William Booth in the Washington Post:

LONDON — Britain's Labour Party suspended former leader Jeremy Corbyn on Thursday over his response to a watchdog's report on persistent Anti-Semitism in the center-left opposition party during his five-year reign.

Corbyn’s ouster from a party he led in the last two national elections, in 2019 and 2017, was a stunning rebuke and mark him now as a near-outcast, at least temporarily...

Jewish leaders, including lawmakers in the Labour Party, have for years accused the party rank-and-file and grandees of using anti-Semitic language on social media and in party meetings, including smears against Jews at large and anti-Israel and anti-Zionist rhetoric often veering into outright anti-Semitism.

Corbyn has also personally faced charges of anti-Semitism. He hosted a 2010 panel at which Israelis were compared to Nazis and in 2012 defended an artist’s freedom of speech but did not condemn the London mural that depicted Jewish bankers playing Monopoly on a board balanced on the bent backs of workers...

On Thursday, Britain’s Equality and Human Rights Commission issued a damning report that concluded that Labour under Corbyn suffered from “serious failings” of leadership “in addressing anti-Semitism and an inadequate process for handling antisemitism complaints.”

The investigators found evidence of harassment targeting those making complaints and “political interference” to blunt the complaints.

Corbyn has played down the report’s conclusions, suggesting that anti-Semitism in Labour was no worse than in British society at large and was hyped by the media and critics.
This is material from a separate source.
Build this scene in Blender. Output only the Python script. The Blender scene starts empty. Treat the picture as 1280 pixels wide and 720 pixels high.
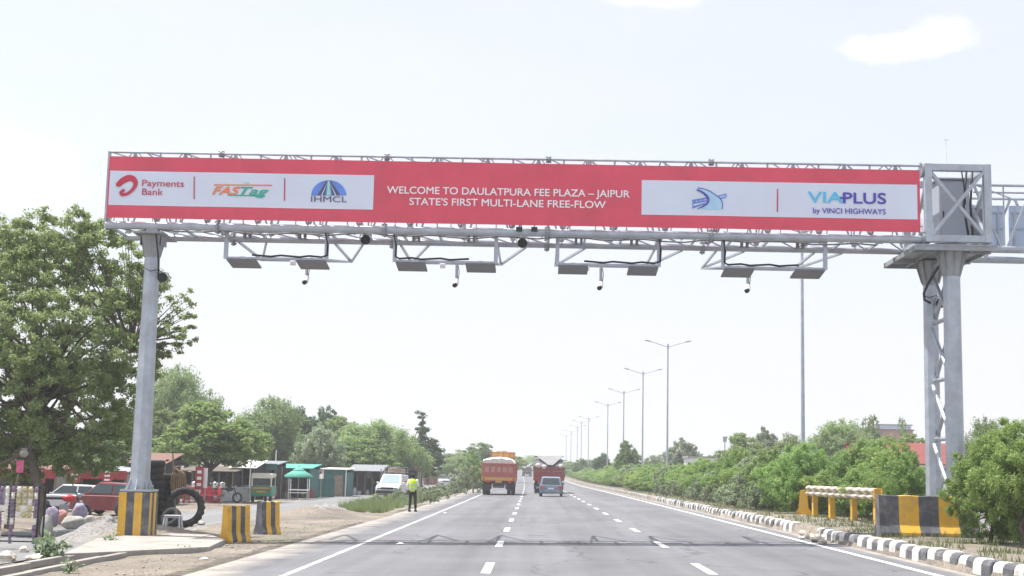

In a statement Thursday, the 71-year-old said, “One Anti-Semite is one too many, but the scale of the problem was also dramatically overstated for political reasons by our opponents inside and outside the party, as well as by much of the media.”

Corbyn conceded: “That combination hurt Jewish people and must never be repeated. My sincere hope is that relations with Jewish communities can be rebuilt and those fears overcome.”

Corbyn’s pushback against the long-awaited report was in stark contrast to the words uttered a few hours earlier by the Labour Party’s new leader, Keir Starmer, who said, “I found this report hard to read. It is a day of shame for the Labour Party. We have failed Jewish people, our members, our supporters and the British public.”

In a statement he read aloud, Starmer continued, “On behalf of the Labour Party, I am truly sorry for all the pain and grief that has been caused.”

Corbyn’s rebuttal of the report was swiftly dealt with by Labour leaders, who suspended him from the party pending an investigation.